• DATA EXTRACT

>> begin

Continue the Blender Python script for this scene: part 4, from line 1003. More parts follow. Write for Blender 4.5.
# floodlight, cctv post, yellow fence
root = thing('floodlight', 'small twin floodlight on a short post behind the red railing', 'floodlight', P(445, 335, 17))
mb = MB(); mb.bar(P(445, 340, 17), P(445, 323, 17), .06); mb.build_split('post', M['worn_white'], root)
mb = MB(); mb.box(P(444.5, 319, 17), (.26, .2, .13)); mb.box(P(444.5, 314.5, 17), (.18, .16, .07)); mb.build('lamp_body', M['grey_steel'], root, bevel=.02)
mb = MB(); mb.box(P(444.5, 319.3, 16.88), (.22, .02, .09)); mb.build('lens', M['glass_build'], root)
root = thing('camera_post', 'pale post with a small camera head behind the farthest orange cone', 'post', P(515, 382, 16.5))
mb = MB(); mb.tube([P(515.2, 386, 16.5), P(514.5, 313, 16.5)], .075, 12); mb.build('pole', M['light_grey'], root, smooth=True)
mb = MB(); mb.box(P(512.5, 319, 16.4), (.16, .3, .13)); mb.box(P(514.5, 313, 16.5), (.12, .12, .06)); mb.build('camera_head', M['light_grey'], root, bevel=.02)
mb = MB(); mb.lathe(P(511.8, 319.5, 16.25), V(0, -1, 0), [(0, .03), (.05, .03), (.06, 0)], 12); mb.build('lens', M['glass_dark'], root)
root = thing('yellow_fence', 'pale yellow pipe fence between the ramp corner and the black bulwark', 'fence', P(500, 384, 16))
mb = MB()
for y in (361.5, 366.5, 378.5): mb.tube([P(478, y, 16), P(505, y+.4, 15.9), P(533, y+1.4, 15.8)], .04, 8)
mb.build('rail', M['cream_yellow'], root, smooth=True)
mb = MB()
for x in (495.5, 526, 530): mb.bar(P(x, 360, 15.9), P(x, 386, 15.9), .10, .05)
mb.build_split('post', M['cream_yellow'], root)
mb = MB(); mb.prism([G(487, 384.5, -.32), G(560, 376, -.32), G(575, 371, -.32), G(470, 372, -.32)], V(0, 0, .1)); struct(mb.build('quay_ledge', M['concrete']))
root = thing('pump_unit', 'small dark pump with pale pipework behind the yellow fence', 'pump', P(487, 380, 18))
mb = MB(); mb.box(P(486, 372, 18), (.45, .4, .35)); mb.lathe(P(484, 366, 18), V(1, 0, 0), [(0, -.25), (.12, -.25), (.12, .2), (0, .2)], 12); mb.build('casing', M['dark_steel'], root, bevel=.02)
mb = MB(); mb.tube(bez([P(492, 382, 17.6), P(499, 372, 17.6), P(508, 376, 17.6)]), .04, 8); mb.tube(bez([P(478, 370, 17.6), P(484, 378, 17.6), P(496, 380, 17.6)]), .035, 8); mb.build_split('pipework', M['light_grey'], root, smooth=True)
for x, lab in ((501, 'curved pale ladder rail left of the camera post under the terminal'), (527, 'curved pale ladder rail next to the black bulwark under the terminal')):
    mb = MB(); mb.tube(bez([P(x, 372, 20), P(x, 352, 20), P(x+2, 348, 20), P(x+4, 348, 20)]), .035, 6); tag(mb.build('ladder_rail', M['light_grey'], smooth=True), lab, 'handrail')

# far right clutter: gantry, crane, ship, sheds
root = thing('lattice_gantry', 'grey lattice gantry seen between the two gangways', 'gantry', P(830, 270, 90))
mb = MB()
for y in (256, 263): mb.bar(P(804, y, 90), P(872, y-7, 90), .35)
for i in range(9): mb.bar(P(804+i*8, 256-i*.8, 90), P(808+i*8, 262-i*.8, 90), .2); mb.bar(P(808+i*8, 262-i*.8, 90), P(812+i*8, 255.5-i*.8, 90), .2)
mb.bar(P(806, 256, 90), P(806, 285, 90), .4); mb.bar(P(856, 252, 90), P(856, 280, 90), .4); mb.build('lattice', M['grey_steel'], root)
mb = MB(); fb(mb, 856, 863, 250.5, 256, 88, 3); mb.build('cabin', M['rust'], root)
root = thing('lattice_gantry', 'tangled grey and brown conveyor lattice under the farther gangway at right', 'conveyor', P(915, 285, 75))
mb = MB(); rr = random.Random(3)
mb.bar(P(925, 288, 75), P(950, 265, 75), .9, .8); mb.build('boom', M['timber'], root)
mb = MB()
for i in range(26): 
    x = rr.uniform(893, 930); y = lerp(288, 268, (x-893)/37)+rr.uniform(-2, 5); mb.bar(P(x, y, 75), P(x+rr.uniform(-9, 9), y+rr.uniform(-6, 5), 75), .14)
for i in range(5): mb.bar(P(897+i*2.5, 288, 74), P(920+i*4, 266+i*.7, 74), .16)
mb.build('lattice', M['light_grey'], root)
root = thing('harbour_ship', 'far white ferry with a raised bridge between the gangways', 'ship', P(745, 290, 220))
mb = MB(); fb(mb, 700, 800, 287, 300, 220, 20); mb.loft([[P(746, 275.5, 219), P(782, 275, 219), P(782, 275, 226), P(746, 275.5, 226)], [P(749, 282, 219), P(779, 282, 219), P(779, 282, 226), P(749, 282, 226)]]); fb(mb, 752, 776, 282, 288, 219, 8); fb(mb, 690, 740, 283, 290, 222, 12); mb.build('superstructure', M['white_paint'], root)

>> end

• TO BE DONE
Copy every line exactly. Leave nothing out.

• ANSWER TO THE PROBLEM
Continue the Blender Python script for this scene: part 4, from line 1003. More parts follow. Write for Blender 4.5.
# floodlight, cctv post, yellow fence
root = thing('floodlight', 'small twin floodlight on a short post behind the red railing', 'floodlight', P(445, 335, 17))
mb = MB(); mb.bar(P(445, 340, 17), P(445, 323, 17), .06); mb.build_split('post', M['worn_white'], root)
mb = MB(); mb.box(P(444.5, 319, 17), (.26, .2, .13)); mb.box(P(444.5, 314.5, 17), (.18, .16, .07)); mb.build('lamp_body', M['grey_steel'], root, bevel=.02)
mb = MB(); mb.box(P(444.5, 319.3, 16.88), (.22, .02, .09)); mb.build('lens', M['glass_build'], root)
root = thing('camera_post', 'pale post with a small camera head behind the farthest orange cone', 'post', P(515, 382, 16.5))
mb = MB(); mb.tube([P(515.2, 386, 16.5), P(514.5, 313, 16.5)], .075, 12); mb.build('pole', M['light_grey'], root, smooth=True)
mb = MB(); mb.box(P(512.5, 319, 16.4), (.16, .3, .13)); mb.box(P(514.5, 313, 16.5), (.12, .12, .06)); mb.build('camera_head', M['light_grey'], root, bevel=.02)
mb = MB(); mb.lathe(P(511.8, 319.5, 16.25), V(0, -1, 0), [(0, .03), (.05, .03), (.06, 0)], 12); mb.build('lens', M['glass_dark'], root)
root = thing('yellow_fence', 'pale yellow pipe fence between the ramp corner and the black bulwark', 'fence', P(500, 384, 16))
mb = MB()
for y in (361.5, 366.5, 378.5): mb.tube([P(478, y, 16), P(505, y+.4, 15.9), P(533, y+1.4, 15.8)], .04, 8)
mb.build('rail', M['cream_yellow'], root, smooth=True)
mb = MB()
for x in (495.5, 526, 530): mb.bar(P(x, 360, 15.9), P(x, 386, 15.9), .10, .05)
mb.build_split('post', M['cream_yellow'], root)
mb = MB(); mb.prism([G(487, 384.5, -.32), G(560, 376, -.32), G(575, 371, -.32), G(470, 372, -.32)], V(0, 0, .1)); struct(mb.build('quay_ledge', M['concrete']))
root = thing('pump_unit', 'small dark pump with pale pipework behind the yellow fence', 'pump', P(487, 380, 18))
mb = MB(); mb.box(P(486, 372, 18), (.45, .4, .35)); mb.lathe(P(484, 366, 18), V(1, 0, 0), [(0, -.25), (.12, -.25), (.12, .2), (0, .2)], 12); mb.build('casing', M['dark_steel'], root, bevel=.02)
mb = MB(); mb.tube(bez([P(492, 382, 17.6), P(499, 372, 17.6), P(508, 376, 17.6)]), .04, 8); mb.tube(bez([P(478, 370, 17.6), P(484, 378, 17.6), P(496, 380, 17.6)]), .035, 8); mb.build_split('pipework', M['light_grey'], root, smooth=True)
for x, lab in ((501, 'curved pale ladder rail left of the camera post under the terminal'), (527, 'curved pale ladder rail next to the black bulwark under the terminal')):
    mb = MB(); mb.tube(bez([P(x, 372, 20), P(x, 352, 20), P(x+2, 348, 20), P(x+4, 348, 20)]), .035, 6); tag(mb.build('ladder_rail', M['light_grey'], smooth=True), lab, 'handrail')

# far right clutter: gantry, crane, ship, sheds
root = thing('lattice_gantry', 'grey lattice gantry seen between the two gangways', 'gantry', P(830, 270, 90))
mb = MB()
for y in (256, 263): mb.bar(P(804, y, 90), P(872, y-7, 90), .35)
for i in range(9): mb.bar(P(804+i*8, 256-i*.8, 90), P(808+i*8, 262-i*.8, 90), .2); mb.bar(P(808+i*8, 262-i*.8, 90), P(812+i*8, 255.5-i*.8, 90), .2)
mb.bar(P(806, 256, 90), P(806, 285, 90), .4); mb.bar(P(856, 252, 90), P(856, 280, 90), .4); mb.build('lattice', M['grey_steel'], root)
mb = MB(); fb(mb, 856, 863, 250.5, 256, 88, 3); mb.build('cabin', M['rust'], root)
root = thing('lattice_gantry', 'tangled grey and brown conveyor lattice under the farther gangway at right', 'conveyor', P(915, 285, 75))
mb = MB(); rr = random.Random(3)
mb.bar(P(925, 288, 75), P(950, 265, 75), .9, .8); mb.build('boom', M['timber'], root)
mb = MB()
for i in range(26): 
    x = rr.uniform(893, 930); y = lerp(288, 268, (x-893)/37)+rr.uniform(-2, 5); mb.bar(P(x, y, 75), P(x+rr.uniform(-9, 9), y+rr.uniform(-6, 5), 75), .14)
for i in range(5): mb.bar(P(897+i*2.5, 288, 74), P(920+i*4, 266+i*.7, 74), .16)
mb.build('lattice', M['light_grey'], root)
root = thing('harbour_ship', 'far white ferry with a raised bridge between the gangways', 'ship', P(745, 290, 220))
mb = MB(); fb(mb, 700, 800, 287, 300, 220, 20); mb.loft([[P(746, 275.5, 219), P(782, 275, 219), P(782, 275, 226), P(746, 275.5, 226)], [P(749, 282, 219), P(779, 282, 219), P(779, 282, 226), P(749, 282, 226)]]); fb(mb, 752, 776, 282, 288, 219, 8); fb(mb, 690, 740, 283, 290, 222, 12); mb.build('superstructure', M['white_paint'], root)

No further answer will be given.